Emre Kongar
Emre Kongar ekongar@cumhuriyet.com.tr Son Yazısı / Tüm Yazıları

Ülkeme dönerken...

15 Ocak 2017 Pazar

Sevgili okurlarım siz bu satırları okurken ben uzunca bir yolculukla “yalnız, güzel ve talihsiz ülkeme” dönmekte olacağım.

***

Cumhuriyet’in on bir çalışanı şu an hapiste ve haklarında daha iddianame bile hazırlanmadı...
Bu anlamda “hapse atıldılar ve içeride unutuldular” da diyebiliriz.
Akın Atalay, Önder Çelik, Turhan Günay, Mustafa Kemal Güngör, Kadri Gürsel, Hakan Kara, Musa Kart, Güray Öz, Murat Sabuncu, Ahmet Şık, Bülent Utku, hapiste adalet bekliyor.
Hüsnü Mahalli, bir sabah televizyonda yaptığı yorumlar beğenilmediği için, öğleden sonra evinden alınıp hapse atıldı.
Pek çok gazeteci-yazar, terör örgütlerine ilişkin ağır suçlamalarla içeride.
Hapisteki gazetecilerin sayısı 140’ın üzerinde.

***

Değerli okurlarım, Cumhuriyet’te haftada dört gün yazdığım köşe yazılarına ek olarak, internette, Tele1.com.tr adresinden yayın yapan yeni bir kanalda, Merdan Yanardağ ile birlikte, “18 Dakika” adı altında, akşam ana haber bülteninden hemen sonra, haftada beş gün, bir yorum programına başladık.
İlk hafta beş programı ben Amerika’dayken Skype ile yaptık.
Bu yeni televizyon, Türksat 4-A uydusu (11824 Sembol Rate - 8000 Vertical) üzerinden, D-Smart 273’üncü ve Digiturk Uydu Paketi 230’uncu kanaldan izlenebiliyor.
Artık tümüyle iktidar tarafından denetlenen ana akım medyada göremediğimiz ve duyamadığımız haberleri ve yorumları bu kanalda seyredebilirsiniz.
Bu arada herhalde, Cumhuriyet’in yeni kampanyasında, Genco Erkal’ın, Ataol Behramoğlu’nun şiirini seslendirdiği videoyu görmüşsünüzdür...
“Yalnız, güzel ve talihsiz ülkemde” Cumhuriyet ve Demokrasi mücadelesi hâlâ sürüyor...
Zaten temel hak ve özgürlükler için mücadele, sadece Türkiye’de değil, dünyada da hiçbir zaman durmadı, durmaz ve durmayacak!

***

Cumhuriyet’te köşe yazan ve Tele1 televizyonunda yorum yapan bir akademisyen- yazar olarak ülkemden, insanlarımdan ayrı yaşayamadığım için, heyecanla ve özlemle dönüyorum bu topraklara...
Aslında seyahat zorunlulukları olmasa, bugün uzun uzun, bizi bu talihsiz ve kötü günlere taşıyan altyapıyı inşa eden 1982 Anayasası’nın hazırlanışını ve o Anayasayı hazırlayan komisyonun başkanı olan Prof.
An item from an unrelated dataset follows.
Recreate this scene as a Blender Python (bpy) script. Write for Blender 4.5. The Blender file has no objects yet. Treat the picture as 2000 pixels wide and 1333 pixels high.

Orhan Aldıkaçtı ile olan bir diyaloğumu yazacaktım.
Ama, yazılarımı çok zor ve uzun bir çaba ile yazabildiğimi belirtmiştim; seyahat telaşı içinde, aceleyle, ancak bu satırları karalayabiliyorum. (“Tuşlayabiliyorum” mu demeliydim acaba?)
Ve sizden perşembe gününe kadar izin istiyorum...
Dilerim kazasız belasız, önce televizyon ekranında, sonra da gazetedeki köşemde buluşuruz!